Before leaving the office, I update my voice mail greeting and my email auto-reply to clearly state that I am unavailable while offering a means of reaching a qualified coworker. If you email me today, for example, this is the message you will receive: “I am out of the office on vacation. I will not be checking email while I’m away. I will return to the office on Friday, March 28 and I will receive and reply to your email after my return. Should you require assistance before then, please contact…” Similarly, if you call my work number today, you will receive this voice mail greeting: “This is Jeff Strege with CEC Entertainment. I am on vacation. You may press zero now to be transferred to another member of the risk management team. If you’d prefer to leave a message you may do so at the tone, but I will not receive your message until I return to the office on Friday, March 28.” My goal is to clearly state that I will not receive the message until my return while giving the sender or caller a means by which they can reach somebody else for assistance.

I offer this side comment on out of office messaging: If you say you’re out, you’re out.
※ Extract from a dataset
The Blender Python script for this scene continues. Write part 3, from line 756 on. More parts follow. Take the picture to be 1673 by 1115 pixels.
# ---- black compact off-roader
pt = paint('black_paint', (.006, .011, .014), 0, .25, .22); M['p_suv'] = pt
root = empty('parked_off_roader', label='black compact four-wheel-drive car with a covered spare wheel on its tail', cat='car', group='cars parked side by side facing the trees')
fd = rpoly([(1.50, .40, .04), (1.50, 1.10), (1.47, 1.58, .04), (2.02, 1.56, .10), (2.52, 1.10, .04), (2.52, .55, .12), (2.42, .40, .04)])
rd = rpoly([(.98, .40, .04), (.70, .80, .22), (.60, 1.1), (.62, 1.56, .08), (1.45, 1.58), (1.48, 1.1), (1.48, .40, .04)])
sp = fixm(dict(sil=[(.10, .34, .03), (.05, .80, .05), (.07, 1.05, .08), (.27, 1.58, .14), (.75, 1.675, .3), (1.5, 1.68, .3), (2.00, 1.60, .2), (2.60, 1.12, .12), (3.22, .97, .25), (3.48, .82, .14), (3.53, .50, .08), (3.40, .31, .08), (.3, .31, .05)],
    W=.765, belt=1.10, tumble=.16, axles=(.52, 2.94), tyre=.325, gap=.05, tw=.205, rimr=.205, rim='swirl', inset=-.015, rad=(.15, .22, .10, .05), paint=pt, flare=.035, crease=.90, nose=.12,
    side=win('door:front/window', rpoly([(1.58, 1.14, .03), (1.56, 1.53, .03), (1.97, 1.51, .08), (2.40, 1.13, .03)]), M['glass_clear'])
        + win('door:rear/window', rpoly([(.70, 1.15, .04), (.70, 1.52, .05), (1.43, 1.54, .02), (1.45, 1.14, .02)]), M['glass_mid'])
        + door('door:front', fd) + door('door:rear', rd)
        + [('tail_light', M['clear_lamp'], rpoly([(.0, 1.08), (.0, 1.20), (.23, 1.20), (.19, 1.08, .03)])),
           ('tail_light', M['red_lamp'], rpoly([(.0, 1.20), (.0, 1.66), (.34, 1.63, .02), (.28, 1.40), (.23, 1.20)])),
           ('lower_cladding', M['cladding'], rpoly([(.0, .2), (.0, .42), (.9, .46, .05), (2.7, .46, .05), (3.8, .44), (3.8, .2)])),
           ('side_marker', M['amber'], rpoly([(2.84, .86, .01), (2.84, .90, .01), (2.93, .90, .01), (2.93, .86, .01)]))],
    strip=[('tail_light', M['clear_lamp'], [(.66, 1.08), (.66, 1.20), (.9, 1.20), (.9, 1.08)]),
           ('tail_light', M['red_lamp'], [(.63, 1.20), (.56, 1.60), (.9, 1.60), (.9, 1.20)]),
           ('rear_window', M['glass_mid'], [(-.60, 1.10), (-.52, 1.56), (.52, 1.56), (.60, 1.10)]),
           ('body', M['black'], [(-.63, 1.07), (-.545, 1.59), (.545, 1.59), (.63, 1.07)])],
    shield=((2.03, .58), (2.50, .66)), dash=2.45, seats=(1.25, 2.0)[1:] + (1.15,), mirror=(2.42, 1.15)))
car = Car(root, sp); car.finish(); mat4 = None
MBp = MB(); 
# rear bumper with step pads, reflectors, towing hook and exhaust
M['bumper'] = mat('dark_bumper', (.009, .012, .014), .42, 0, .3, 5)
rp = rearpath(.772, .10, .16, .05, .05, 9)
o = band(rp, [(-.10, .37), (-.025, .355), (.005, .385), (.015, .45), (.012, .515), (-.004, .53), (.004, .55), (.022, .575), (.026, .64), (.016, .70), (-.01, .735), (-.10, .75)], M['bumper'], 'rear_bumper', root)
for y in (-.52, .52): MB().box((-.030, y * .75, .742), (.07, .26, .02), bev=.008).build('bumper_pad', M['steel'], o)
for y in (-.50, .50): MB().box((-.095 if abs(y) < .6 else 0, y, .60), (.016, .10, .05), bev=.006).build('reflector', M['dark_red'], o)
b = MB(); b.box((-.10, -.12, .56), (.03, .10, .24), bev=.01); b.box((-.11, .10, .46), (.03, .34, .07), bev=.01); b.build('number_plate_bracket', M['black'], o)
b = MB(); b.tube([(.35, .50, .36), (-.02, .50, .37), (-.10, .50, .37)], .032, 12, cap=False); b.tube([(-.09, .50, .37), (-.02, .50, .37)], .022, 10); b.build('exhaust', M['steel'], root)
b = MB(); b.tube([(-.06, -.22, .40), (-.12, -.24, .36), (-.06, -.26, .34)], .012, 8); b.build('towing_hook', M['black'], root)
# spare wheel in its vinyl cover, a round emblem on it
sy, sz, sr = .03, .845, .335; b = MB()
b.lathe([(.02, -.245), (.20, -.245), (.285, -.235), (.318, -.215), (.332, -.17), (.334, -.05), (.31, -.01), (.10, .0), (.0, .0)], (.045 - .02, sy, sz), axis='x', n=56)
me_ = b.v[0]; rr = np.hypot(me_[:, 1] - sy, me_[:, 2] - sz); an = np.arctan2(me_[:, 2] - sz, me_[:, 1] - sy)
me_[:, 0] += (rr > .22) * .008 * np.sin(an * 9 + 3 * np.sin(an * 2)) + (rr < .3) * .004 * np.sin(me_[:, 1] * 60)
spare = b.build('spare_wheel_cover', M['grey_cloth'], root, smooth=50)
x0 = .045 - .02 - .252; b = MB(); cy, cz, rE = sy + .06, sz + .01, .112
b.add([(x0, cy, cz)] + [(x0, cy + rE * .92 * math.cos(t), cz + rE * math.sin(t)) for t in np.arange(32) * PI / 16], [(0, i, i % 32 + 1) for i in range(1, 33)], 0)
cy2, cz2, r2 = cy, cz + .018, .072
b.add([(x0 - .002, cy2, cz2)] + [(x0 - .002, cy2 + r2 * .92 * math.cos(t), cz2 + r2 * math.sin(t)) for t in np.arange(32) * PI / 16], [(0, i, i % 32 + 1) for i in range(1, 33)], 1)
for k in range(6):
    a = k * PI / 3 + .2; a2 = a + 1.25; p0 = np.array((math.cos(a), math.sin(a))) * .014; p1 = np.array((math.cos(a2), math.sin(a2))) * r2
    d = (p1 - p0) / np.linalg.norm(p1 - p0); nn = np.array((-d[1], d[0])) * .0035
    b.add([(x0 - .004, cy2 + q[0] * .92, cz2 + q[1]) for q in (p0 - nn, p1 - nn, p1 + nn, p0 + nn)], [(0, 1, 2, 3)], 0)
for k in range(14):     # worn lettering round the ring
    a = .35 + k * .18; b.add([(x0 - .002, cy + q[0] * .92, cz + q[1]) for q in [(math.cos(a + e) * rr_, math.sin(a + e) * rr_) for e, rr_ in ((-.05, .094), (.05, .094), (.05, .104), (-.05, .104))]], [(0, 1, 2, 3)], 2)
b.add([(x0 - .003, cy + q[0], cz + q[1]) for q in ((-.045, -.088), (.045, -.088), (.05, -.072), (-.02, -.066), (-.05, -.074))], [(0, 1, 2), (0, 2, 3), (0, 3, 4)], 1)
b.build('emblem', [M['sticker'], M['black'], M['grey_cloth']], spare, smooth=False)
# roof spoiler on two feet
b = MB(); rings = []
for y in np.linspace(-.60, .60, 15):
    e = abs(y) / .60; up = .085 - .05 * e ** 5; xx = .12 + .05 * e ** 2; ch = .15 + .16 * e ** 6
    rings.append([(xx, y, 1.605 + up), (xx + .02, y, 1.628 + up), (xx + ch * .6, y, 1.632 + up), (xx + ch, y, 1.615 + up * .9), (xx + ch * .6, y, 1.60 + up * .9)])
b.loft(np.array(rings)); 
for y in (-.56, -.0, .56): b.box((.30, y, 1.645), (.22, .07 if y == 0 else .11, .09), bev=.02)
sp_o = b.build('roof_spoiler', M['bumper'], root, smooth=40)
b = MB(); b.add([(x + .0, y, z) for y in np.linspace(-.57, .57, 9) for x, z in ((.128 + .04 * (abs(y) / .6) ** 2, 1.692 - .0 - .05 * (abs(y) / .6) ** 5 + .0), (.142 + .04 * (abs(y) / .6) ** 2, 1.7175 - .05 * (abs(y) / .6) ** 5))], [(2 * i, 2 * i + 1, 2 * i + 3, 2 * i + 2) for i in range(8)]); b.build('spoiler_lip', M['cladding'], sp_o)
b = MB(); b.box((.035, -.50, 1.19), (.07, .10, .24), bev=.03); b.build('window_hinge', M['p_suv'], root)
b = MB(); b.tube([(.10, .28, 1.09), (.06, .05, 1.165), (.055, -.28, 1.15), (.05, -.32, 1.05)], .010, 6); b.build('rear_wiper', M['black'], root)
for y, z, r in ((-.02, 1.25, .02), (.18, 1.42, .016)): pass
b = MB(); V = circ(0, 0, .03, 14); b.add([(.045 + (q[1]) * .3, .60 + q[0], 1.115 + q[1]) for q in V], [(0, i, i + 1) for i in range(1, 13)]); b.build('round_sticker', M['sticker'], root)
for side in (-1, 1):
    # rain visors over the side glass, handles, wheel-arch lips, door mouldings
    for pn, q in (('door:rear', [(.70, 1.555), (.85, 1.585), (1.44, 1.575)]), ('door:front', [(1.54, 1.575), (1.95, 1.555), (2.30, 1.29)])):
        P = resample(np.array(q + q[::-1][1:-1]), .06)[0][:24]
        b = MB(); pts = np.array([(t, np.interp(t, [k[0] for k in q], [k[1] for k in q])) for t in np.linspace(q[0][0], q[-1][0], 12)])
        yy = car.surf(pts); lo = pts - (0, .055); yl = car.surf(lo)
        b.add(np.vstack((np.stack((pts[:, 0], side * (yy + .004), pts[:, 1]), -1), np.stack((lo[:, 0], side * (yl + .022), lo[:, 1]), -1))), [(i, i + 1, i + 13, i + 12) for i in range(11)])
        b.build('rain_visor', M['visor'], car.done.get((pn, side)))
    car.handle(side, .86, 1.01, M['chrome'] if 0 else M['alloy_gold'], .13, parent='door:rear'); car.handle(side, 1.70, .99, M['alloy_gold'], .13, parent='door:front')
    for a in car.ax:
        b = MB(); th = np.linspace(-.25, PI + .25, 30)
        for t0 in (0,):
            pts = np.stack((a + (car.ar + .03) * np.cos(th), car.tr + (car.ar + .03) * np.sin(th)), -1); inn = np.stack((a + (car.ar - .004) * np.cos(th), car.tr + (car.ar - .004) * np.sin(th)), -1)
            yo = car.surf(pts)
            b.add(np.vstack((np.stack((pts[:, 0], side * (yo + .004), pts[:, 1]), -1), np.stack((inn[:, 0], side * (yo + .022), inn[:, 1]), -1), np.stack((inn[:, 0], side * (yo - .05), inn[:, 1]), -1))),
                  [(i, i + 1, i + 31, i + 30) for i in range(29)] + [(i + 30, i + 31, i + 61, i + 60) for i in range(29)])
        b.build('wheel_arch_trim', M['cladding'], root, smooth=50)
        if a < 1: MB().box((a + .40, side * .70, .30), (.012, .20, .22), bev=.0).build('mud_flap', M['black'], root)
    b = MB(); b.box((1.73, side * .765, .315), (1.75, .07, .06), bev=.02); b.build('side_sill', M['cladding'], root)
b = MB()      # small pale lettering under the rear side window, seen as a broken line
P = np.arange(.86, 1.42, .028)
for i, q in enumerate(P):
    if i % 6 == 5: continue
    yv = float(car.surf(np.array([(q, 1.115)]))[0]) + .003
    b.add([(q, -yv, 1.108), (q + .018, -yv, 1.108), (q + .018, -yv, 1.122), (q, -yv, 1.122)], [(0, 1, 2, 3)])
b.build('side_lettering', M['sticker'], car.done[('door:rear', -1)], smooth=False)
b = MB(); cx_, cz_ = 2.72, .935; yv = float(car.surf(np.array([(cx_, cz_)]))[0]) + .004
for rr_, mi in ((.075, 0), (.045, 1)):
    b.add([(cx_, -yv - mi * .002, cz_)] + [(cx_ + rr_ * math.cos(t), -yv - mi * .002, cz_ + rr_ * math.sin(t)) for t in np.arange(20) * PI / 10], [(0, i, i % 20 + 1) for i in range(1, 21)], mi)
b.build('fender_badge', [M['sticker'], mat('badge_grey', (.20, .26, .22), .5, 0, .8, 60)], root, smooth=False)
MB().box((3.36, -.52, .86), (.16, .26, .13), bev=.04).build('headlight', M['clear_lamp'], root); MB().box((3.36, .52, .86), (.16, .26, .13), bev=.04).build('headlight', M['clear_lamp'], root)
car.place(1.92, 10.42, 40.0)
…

If you set your out of office message to say you’re out, but then reply to emails or return phone calls your Out of Office Credibility is shot. When you try to disconnect for vacation, people who know you well may expect a reply anyway. Set the message and let it be.

This system has worked beautifully for me. Fortunately, I work with people who understand the needs and benefits of a real vacation – and I bet most of those reading this do as well. I dare you to try it. If it’s a scary proposition for you, take a Friday off and allow yourself to disconnect completely for the 3-day weekend. If you haven’t tried it before, you may be surprised at how refreshed you feel when you return to work on Monday.

P.S. I am not a psychologist or a human behavior expert, nor is this piece intended to persuade anybody to behave in a manner not consistent with company policy or procedure. This piece is based solely on my personal experience. Good luck!